(Bangkok) Une attaque attribuée à l’armée birmane a fait 29 morts, dont des enfants, dans un camp de déplacés internes du nord de la Birmanie, a annoncé mardi à l’AFP un porte-parole du groupe rebelle ethnique qui contrôle la région.

« Nous avons trouvé 29 cadavres dont ceux d’enfants et de personnes âgées. 56 personnes ont été blessées », a déclaré Naw Bu, un responsable de l’Armée de l’indépendance kachin (KIA).

L’assaut a eu lieu lundi vers 23 h 30 locales (13 h heure de l’Est) dans un camp proche de Laiza, non loin de la frontière chinoise.

L’officier a précisé que des recherches étaient en cours pour comprendre le mode opératoire de l’attaque qu’il a attribuée à l’armée.

« Nous n’avons entendu aucun avion », a-t-il dit, se demandant si l’armée avait utilisé un drone.

De son côté, le porte-parole de la junte Zaw Min Tun a déclaré que l’armée « enquêtait à partir des informations recueillies sur le terrain ».

L’explosion pourrait provenir d’un stock de bombes détenu par ses opposants, a-t-il assuré, sans donner de preuves.

Des images diffusées par des médias locaux montrent des secouristes équipés de lampes torches en train d’opérer au milieu des débris.

Quarante-deux personnes ont été transportées dans un hôpital près de Laiza pour y recevoir des soins, a indiqué Naw Bu.

« Rendre des comptes »

Le secrétaire-général des Nations unies, Antonio Guterres, s’est dit « alarmé » par ces meurtres et a déclaré que « les responsables doivent rendre des comptes ».  

« Le Secrétaire général condamne toutes les formes de violence, y compris l’intensification des attaques militaires dans tout le pays, qui continuent d’alimenter l’instabilité régionale », selon un communiqué.  

« Il continue d’exhorter les pays voisins en particulier à peser de tout leur poids ».

L’ONU et des organisations de défense des droits humains ont dénoncé à de nombreuses reprises la junte pour avoir ciblé des civils, au cours de la répression sanglante qu’elle mène contre toute dissidence, qu’elle soit ethnique ou politique.

L’ambassade britannique à Rangoun a dit être « consternée par les informations faisant état d’une frappe militaire birmane » qui a tué des civils.

Dans la journée, les habitants et des soldats de la KIA ont organisé des obsèques collectives pour les personnes tuées dans l’attaque.
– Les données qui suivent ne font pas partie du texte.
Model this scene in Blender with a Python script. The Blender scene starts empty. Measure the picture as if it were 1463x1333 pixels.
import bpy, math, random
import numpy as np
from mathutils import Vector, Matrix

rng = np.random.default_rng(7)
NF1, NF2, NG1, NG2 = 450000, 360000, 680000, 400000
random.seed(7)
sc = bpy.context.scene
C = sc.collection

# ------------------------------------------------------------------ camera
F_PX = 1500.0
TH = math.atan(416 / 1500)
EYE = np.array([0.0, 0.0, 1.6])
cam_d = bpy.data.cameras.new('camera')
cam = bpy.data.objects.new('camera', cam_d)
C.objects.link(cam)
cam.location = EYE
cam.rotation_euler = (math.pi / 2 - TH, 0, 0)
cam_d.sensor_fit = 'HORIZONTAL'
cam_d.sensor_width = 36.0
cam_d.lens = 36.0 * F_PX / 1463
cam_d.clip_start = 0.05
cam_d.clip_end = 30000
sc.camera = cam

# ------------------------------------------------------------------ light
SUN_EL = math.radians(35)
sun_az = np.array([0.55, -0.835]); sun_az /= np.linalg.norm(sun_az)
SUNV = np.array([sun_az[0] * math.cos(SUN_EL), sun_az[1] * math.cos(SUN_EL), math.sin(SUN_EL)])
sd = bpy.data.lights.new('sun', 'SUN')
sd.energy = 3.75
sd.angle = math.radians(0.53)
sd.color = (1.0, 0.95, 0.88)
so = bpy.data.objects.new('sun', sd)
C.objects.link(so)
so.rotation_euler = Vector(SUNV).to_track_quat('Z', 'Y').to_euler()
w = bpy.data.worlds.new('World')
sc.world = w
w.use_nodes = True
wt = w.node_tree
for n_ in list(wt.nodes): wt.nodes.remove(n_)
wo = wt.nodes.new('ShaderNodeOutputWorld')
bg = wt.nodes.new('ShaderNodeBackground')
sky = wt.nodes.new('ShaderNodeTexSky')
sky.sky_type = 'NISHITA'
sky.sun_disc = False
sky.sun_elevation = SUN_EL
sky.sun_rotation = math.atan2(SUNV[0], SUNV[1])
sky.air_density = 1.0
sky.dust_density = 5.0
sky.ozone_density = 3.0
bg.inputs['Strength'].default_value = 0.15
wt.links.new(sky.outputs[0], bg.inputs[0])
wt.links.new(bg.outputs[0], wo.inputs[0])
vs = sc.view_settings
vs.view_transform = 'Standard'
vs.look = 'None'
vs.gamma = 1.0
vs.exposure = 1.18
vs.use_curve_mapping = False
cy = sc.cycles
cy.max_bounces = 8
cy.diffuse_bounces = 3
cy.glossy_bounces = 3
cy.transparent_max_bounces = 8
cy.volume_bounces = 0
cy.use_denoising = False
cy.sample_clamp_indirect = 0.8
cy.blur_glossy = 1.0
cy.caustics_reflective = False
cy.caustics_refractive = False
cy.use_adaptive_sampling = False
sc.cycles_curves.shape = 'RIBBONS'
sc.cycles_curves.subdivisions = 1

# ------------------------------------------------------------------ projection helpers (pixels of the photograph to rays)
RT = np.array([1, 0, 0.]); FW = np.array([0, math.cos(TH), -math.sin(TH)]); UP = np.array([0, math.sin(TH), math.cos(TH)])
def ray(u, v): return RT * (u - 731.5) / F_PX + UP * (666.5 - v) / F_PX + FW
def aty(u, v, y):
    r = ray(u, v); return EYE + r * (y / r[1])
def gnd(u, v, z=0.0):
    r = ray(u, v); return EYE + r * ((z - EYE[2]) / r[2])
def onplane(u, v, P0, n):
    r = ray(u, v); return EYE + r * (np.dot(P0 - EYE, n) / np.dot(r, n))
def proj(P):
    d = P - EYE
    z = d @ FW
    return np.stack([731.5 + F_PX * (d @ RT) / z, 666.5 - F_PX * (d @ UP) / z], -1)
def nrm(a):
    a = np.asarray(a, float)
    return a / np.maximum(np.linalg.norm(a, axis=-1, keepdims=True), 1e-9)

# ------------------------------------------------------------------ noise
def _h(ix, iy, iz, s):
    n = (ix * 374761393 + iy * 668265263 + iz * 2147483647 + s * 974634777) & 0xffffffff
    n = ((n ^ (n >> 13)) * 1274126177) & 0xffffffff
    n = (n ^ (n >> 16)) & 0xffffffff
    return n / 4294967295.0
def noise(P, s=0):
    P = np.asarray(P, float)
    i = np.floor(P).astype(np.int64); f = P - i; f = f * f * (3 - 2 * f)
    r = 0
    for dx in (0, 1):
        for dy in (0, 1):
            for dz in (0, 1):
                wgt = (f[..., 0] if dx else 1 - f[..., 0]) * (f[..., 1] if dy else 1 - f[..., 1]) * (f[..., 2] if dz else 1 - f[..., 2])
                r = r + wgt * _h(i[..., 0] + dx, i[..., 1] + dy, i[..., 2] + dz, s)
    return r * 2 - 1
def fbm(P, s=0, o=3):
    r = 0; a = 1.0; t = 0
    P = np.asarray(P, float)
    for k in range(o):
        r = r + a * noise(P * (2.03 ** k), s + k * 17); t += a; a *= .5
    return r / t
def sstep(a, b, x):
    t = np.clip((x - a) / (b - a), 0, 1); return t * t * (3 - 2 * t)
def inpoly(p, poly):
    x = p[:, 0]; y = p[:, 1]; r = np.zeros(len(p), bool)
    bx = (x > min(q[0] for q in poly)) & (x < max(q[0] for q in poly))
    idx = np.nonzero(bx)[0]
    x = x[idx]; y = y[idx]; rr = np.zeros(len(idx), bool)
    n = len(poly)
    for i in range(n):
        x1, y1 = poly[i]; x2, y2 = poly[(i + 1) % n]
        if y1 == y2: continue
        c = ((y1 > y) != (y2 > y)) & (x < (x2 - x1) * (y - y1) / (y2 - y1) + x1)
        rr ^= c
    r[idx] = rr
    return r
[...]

Les participants ont chanté des hymnes chrétiens tandis que des cercueils en bois étaient mis en terre. Certains membres de la famille en pleurs ont déposé des couronnes de fleurs.

Des affrontements opposent régulièrement la KIA à l’armée depuis des décennies. Les combats se sont intensifiés depuis le coup d’État de février 2021 qui a évincé du pouvoir le gouvernement démocratiquement élu d’Aung San Suu Kyi.

La junte a accusé les rebelles kachin d’entraîner et d’équiper les groupes de résistance pro-démocratie (PDF) formés à la suite du putsch pour combattre l’armée régulière.

En octobre 2022, environ 50 personnes ont été tuées et 70 blessées dans des frappes attribuées à l’armée de l’air birmane sur un concert organisé par la KIA. Naypyidaw a assuré que les informations liées aux frappes aériennes étaient des « rumeurs ».

« Spirale sans fin »

La répression qui a suivi le coup d’État a fait plus de 4100 morts à travers le pays, selon une organisation locale de défense des droits de l’homme.

L’État Kachin compte environ 100 000 déplacés internes dont 10 000 supplémentaires depuis le putsch, selon des données des Nations unies datant de mars.

L’Armée de l’indépendance kachin contrôle des pans de l’État Kachin, haut lieu de l’extraction du jade, une industrie lucrative mais opaque, peu réglementée et dangereuse.

La Birmanie s’enfonce dans une « spirale sans fin de violences militaires », la junte recourant de plus en plus aux tueries de masse et aux frappes aériennes, a rapporté fin septembre l’agence onusienne des droits humains.

L’usage grandissant des frappes aériennes a répandu la peur au sein des populations civiles, qui ont été visées à plusieurs reprises, a-t-elle indiqué, relevant « une hausse significative » de ces évènements, au cours desquels au moins dix personnes ont été tuées.

Les tentatives de dialogue menées par l’ONU et l’Association des nations d’Asie du Sud-Est (Asean) n’ont apporté pour le moment aucun motif d’espoir en vue d’une résolution pacifique du conflit.